Still, individual corporations took sizable hits relative to their budgets.

A Look Back

Pfizer Inc. PFE paid Allergan plc Ordinary Shares AGN $150 million in April after their $152 billion deal deteriorated. Changes to U.S. tax regulations eliminated potential financial advantages, and Pfizer’s retreat ultimately cost about 10 percent of its $1.3 billion third-quarter net income.

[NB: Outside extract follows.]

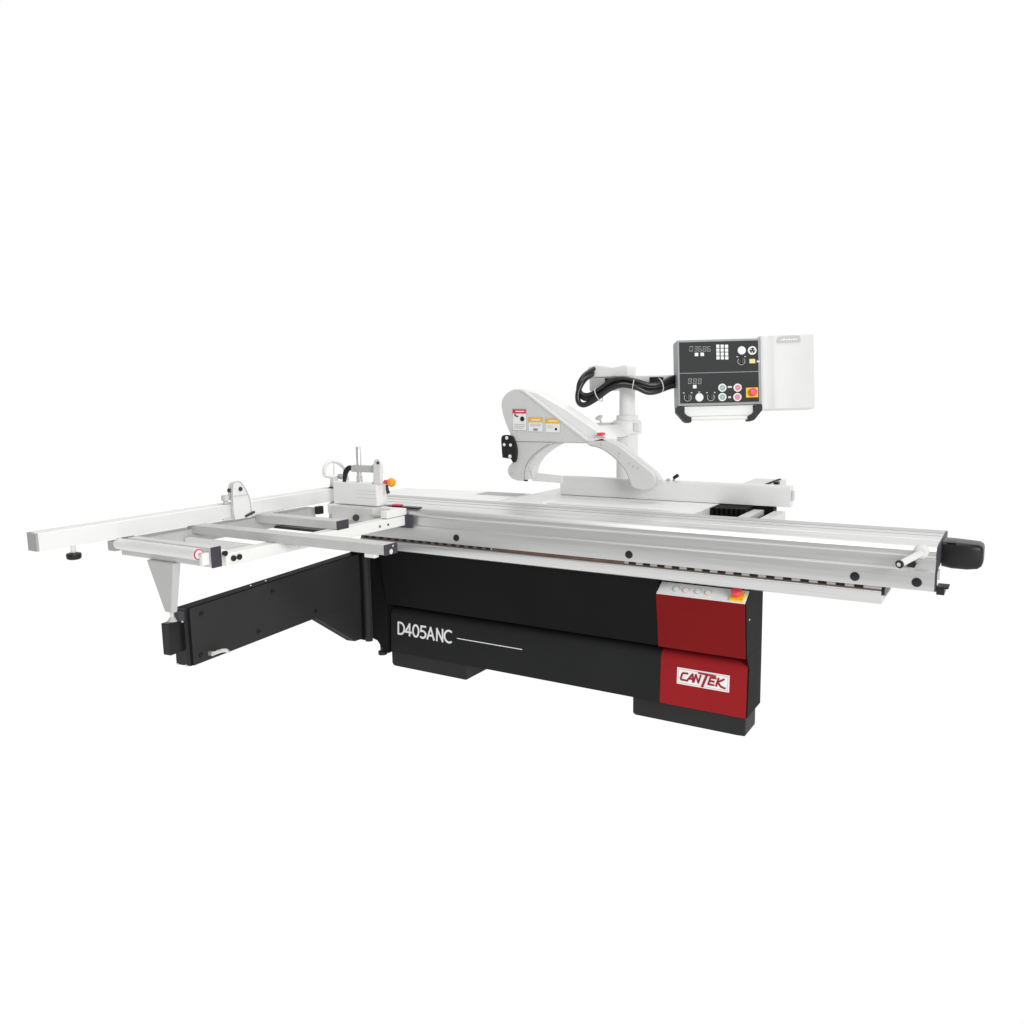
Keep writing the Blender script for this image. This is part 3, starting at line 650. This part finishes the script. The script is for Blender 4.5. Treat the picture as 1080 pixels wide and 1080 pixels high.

When the Federal Trade Commission blocked the $6.3 billion merger of Staples, Inc. SPLS and Office Depot Inc ODP, Staples shelled out $250 million in termination fees. Staples’ payment surpassed its third-quarter GAAP net income by more than $70 million and equaled just under 25 percent of the company’s $1.1 billion quarterly operating expenses.

Halliburton Company HAL's fees tallied $3.5 billion after it terminated talks with Baker Hughes Incorporated BHI in May. The $35 billion deal was stymied by government regulators on an antitrust basis, and Halliburton’s termination penalty nearly equated the company’s $3.7 billion third-quarter operating costs. The sum was just short of Halliburton’s $3.8 billion quarterly revenue.

Company stocks appeared unharmed, though, as they rose about $16 since the May payment.

While Staples and Pfizer have seen tumultuous stock trends since their failed deals, both shares now rest near their pre-settlement prices.